■ Exercise instructions:
Please write out the material that follows, exactly as it stands.

■ Data:
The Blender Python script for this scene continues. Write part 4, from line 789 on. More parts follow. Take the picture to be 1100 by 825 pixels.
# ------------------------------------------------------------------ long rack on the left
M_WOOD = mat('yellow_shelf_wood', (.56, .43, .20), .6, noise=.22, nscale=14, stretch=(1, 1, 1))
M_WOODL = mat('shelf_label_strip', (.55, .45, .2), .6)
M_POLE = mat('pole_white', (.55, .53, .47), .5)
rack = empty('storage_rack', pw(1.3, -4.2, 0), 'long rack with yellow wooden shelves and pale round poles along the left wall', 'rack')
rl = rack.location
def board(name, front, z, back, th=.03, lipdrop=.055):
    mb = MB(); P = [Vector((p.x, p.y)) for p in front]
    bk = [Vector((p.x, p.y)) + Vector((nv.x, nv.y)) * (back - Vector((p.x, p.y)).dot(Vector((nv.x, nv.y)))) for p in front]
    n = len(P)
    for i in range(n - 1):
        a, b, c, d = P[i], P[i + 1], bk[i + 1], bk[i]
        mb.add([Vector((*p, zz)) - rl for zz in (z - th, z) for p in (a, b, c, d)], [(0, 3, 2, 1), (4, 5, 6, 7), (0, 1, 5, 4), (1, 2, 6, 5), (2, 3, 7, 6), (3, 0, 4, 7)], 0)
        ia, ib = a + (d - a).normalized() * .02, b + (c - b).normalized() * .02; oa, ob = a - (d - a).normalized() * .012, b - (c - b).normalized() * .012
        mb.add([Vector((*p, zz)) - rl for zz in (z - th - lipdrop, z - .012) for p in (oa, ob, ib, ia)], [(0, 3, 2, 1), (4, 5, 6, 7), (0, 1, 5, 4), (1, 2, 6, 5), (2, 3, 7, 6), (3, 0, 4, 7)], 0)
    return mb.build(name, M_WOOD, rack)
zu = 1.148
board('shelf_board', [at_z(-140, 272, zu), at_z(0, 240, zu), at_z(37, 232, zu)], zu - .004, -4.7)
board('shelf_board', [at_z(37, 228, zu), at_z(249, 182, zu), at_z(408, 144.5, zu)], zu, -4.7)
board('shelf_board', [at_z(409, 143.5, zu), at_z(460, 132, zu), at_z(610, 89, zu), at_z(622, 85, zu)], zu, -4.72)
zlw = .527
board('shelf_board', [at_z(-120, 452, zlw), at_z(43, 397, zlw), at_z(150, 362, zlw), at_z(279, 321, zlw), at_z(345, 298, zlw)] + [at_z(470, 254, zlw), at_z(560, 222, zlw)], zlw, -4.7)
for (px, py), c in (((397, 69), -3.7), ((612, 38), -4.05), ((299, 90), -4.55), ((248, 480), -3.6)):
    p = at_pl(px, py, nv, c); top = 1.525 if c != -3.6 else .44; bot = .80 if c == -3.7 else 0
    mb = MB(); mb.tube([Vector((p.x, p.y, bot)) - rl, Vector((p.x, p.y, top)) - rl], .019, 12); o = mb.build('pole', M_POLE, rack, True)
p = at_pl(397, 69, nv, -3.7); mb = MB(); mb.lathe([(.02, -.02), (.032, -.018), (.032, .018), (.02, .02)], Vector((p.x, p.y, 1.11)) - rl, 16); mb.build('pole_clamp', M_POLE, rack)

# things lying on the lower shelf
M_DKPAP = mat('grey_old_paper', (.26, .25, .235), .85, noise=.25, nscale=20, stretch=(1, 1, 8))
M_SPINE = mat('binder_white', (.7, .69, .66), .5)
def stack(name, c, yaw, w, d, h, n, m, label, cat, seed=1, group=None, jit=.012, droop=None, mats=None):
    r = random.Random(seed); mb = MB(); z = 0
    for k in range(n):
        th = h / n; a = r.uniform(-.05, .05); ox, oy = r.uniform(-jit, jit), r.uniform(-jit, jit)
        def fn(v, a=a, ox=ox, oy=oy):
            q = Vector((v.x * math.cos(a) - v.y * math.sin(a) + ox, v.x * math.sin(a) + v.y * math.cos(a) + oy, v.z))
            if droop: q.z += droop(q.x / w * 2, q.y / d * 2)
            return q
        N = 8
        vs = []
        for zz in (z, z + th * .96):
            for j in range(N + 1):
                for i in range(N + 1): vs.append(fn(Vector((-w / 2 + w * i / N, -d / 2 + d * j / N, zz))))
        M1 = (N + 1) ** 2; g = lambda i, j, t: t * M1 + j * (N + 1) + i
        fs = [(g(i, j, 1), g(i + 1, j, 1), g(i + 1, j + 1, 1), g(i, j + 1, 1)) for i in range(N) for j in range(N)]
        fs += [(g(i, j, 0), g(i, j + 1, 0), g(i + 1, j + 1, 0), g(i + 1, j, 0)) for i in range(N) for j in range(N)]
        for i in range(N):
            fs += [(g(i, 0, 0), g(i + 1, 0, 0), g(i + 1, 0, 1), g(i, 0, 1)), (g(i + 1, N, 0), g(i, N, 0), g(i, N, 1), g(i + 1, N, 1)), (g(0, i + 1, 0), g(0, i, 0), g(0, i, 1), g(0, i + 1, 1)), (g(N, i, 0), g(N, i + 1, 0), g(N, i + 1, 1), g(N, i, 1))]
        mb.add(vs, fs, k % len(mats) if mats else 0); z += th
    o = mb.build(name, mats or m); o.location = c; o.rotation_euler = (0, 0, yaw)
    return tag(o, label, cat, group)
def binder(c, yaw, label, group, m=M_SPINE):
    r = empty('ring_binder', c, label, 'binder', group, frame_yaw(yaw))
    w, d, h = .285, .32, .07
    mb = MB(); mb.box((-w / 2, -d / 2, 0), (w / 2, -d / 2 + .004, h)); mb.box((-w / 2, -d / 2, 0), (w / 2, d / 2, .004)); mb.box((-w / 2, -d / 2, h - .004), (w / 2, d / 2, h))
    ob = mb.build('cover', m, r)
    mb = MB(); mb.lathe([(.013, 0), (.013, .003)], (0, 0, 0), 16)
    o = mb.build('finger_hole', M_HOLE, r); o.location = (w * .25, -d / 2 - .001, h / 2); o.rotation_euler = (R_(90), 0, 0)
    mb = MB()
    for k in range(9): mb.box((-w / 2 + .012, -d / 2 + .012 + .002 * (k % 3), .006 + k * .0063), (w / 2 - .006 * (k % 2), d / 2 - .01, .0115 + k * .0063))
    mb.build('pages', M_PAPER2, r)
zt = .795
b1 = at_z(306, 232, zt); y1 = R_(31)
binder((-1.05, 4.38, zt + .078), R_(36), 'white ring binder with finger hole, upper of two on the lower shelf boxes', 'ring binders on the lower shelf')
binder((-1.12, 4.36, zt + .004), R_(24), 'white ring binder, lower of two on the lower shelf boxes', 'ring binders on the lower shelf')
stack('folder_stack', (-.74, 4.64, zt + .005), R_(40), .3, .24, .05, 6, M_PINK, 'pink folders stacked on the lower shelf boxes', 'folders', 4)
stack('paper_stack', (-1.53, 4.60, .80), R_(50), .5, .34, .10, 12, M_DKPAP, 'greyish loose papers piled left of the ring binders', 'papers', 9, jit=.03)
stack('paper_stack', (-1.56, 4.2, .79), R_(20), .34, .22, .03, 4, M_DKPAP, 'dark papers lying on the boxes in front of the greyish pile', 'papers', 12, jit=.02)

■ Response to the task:
The Blender Python script for this scene continues. Write part 4, from line 789 on. More parts follow. Take the picture to be 1100 by 825 pixels.
# ------------------------------------------------------------------ long rack on the left
M_WOOD = mat('yellow_shelf_wood', (.56, .43, .20), .6, noise=.22, nscale=14, stretch=(1, 1, 1))
M_WOODL = mat('shelf_label_strip', (.55, .45, .2), .6)
M_POLE = mat('pole_white', (.55, .53, .47), .5)
rack = empty('storage_rack', pw(1.3, -4.2, 0), 'long rack with yellow wooden shelves and pale round poles along the left wall', 'rack')
rl = rack.location
def board(name, front, z, back, th=.03, lipdrop=.055):
    mb = MB(); P = [Vector((p.x, p.y)) for p in front]
    bk = [Vector((p.x, p.y)) + Vector((nv.x, nv.y)) * (back - Vector((p.x, p.y)).dot(Vector((nv.x, nv.y)))) for p in front]
    n = len(P)
    for i in range(n - 1):
        a, b, c, d = P[i], P[i + 1], bk[i + 1], bk[i]
        mb.add([Vector((*p, zz)) - rl for zz in (z - th, z) for p in (a, b, c, d)], [(0, 3, 2, 1), (4, 5, 6, 7), (0, 1, 5, 4), (1, 2, 6, 5), (2, 3, 7, 6), (3, 0, 4, 7)], 0)
        ia, ib = a + (d - a).normalized() * .02, b + (c - b).normalized() * .02; oa, ob = a - (d - a).normalized() * .012, b - (c - b).normalized() * .012
        mb.add([Vector((*p, zz)) - rl for zz in (z - th - lipdrop, z - .012) for p in (oa, ob, ib, ia)], [(0, 3, 2, 1), (4, 5, 6, 7), (0, 1, 5, 4), (1, 2, 6, 5), (2, 3, 7, 6), (3, 0, 4, 7)], 0)
    return mb.build(name, M_WOOD, rack)
zu = 1.148
board('shelf_board', [at_z(-140, 272, zu), at_z(0, 240, zu), at_z(37, 232, zu)], zu - .004, -4.7)
board('shelf_board', [at_z(37, 228, zu), at_z(249, 182, zu), at_z(408, 144.5, zu)], zu, -4.7)
board('shelf_board', [at_z(409, 143.5, zu), at_z(460, 132, zu), at_z(610, 89, zu), at_z(622, 85, zu)], zu, -4.72)
zlw = .527
board('shelf_board', [at_z(-120, 452, zlw), at_z(43, 397, zlw), at_z(150, 362, zlw), at_z(279, 321, zlw), at_z(345, 298, zlw)] + [at_z(470, 254, zlw), at_z(560, 222, zlw)], zlw, -4.7)
for (px, py), c in (((397, 69), -3.7), ((612, 38), -4.05), ((299, 90), -4.55), ((248, 480), -3.6)):
    p = at_pl(px, py, nv, c); top = 1.525 if c != -3.6 else .44; bot = .80 if c == -3.7 else 0
    mb = MB(); mb.tube([Vector((p.x, p.y, bot)) - rl, Vector((p.x, p.y, top)) - rl], .019, 12); o = mb.build('pole', M_POLE, rack, True)
p = at_pl(397, 69, nv, -3.7); mb = MB(); mb.lathe([(.02, -.02), (.032, -.018), (.032, .018), (.02, .02)], Vector((p.x, p.y, 1.11)) - rl, 16); mb.build('pole_clamp', M_POLE, rack)

# things lying on the lower shelf
M_DKPAP = mat('grey_old_paper', (.26, .25, .235), .85, noise=.25, nscale=20, stretch=(1, 1, 8))
M_SPINE = mat('binder_white', (.7, .69, .66), .5)
def stack(name, c, yaw, w, d, h, n, m, label, cat, seed=1, group=None, jit=.012, droop=None, mats=None):
    r = random.Random(seed); mb = MB(); z = 0
    for k in range(n):
        th = h / n; a = r.uniform(-.05, .05); ox, oy = r.uniform(-jit, jit), r.uniform(-jit, jit)
        def fn(v, a=a, ox=ox, oy=oy):
            q = Vector((v.x * math.cos(a) - v.y * math.sin(a) + ox, v.x * math.sin(a) + v.y * math.cos(a) + oy, v.z))
            if droop: q.z += droop(q.x / w * 2, q.y / d * 2)
            return q
        N = 8
        vs = []
        for zz in (z, z + th * .96):
            for j in range(N + 1):
                for i in range(N + 1): vs.append(fn(Vector((-w / 2 + w * i / N, -d / 2 + d * j / N, zz))))
        M1 = (N + 1) ** 2; g = lambda i, j, t: t * M1 + j * (N + 1) + i
        fs = [(g(i, j, 1), g(i + 1, j, 1), g(i + 1, j + 1, 1), g(i, j + 1, 1)) for i in range(N) for j in range(N)]
        fs += [(g(i, j, 0), g(i, j + 1, 0), g(i + 1, j + 1, 0), g(i + 1, j, 0)) for i in range(N) for j in range(N)]
        for i in range(N):
            fs += [(g(i, 0, 0), g(i + 1, 0, 0), g(i + 1, 0, 1), g(i, 0, 1)), (g(i + 1, N, 0), g(i, N, 0), g(i, N, 1), g(i + 1, N, 1)), (g(0, i + 1, 0), g(0, i, 0), g(0, i, 1), g(0, i + 1, 1)), (g(N, i, 0), g(N, i + 1, 0), g(N, i + 1, 1), g(N, i, 1))]
        mb.add(vs, fs, k % len(mats) if mats else 0); z += th
    o = mb.build(name, mats or m); o.location = c; o.rotation_euler = (0, 0, yaw)
    return tag(o, label, cat, group)
def binder(c, yaw, label, group, m=M_SPINE):
    r = empty('ring_binder', c, label, 'binder', group, frame_yaw(yaw))
    w, d, h = .285, .32, .07
    mb = MB(); mb.box((-w / 2, -d / 2, 0), (w / 2, -d / 2 + .004, h)); mb.box((-w / 2, -d / 2, 0), (w / 2, d / 2, .004)); mb.box((-w / 2, -d / 2, h - .004), (w / 2, d / 2, h))
    ob = mb.build('cover', m, r)
    mb = MB(); mb.lathe([(.013, 0), (.013, .003)], (0, 0, 0), 16)
    o = mb.build('finger_hole', M_HOLE, r); o.location = (w * .25, -d / 2 - .001, h / 2); o.rotation_euler = (R_(90), 0, 0)
    mb = MB()
    for k in range(9): mb.box((-w / 2 + .012, -d / 2 + .012 + .002 * (k % 3), .006 + k * .0063), (w / 2 - .006 * (k % 2), d / 2 - .01, .0115 + k * .0063))
    mb.build('pages', M_PAPER2, r)
zt = .795
b1 = at_z(306, 232, zt); y1 = R_(31)
binder((-1.05, 4.38, zt + .078), R_(36), 'white ring binder with finger hole, upper of two on the lower shelf boxes', 'ring binders on the lower shelf')
binder((-1.12, 4.36, zt + .004), R_(24), 'white ring binder, lower of two on the lower shelf boxes', 'ring binders on the lower shelf')
stack('folder_stack', (-.74, 4.64, zt + .005), R_(40), .3, .24, .05, 6, M_PINK, 'pink folders stacked on the lower shelf boxes', 'folders', 4)
stack('paper_stack', (-1.53, 4.60, .80), R_(50), .5, .34, .10, 12, M_DKPAP, 'greyish loose papers piled left of the ring binders', 'papers', 9, jit=.03)
stack('paper_stack', (-1.56, 4.2, .79), R_(20), .34, .22, .03, 4, M_DKPAP, 'dark papers lying on the boxes in front of the greyish pile', 'papers', 12, jit=.02)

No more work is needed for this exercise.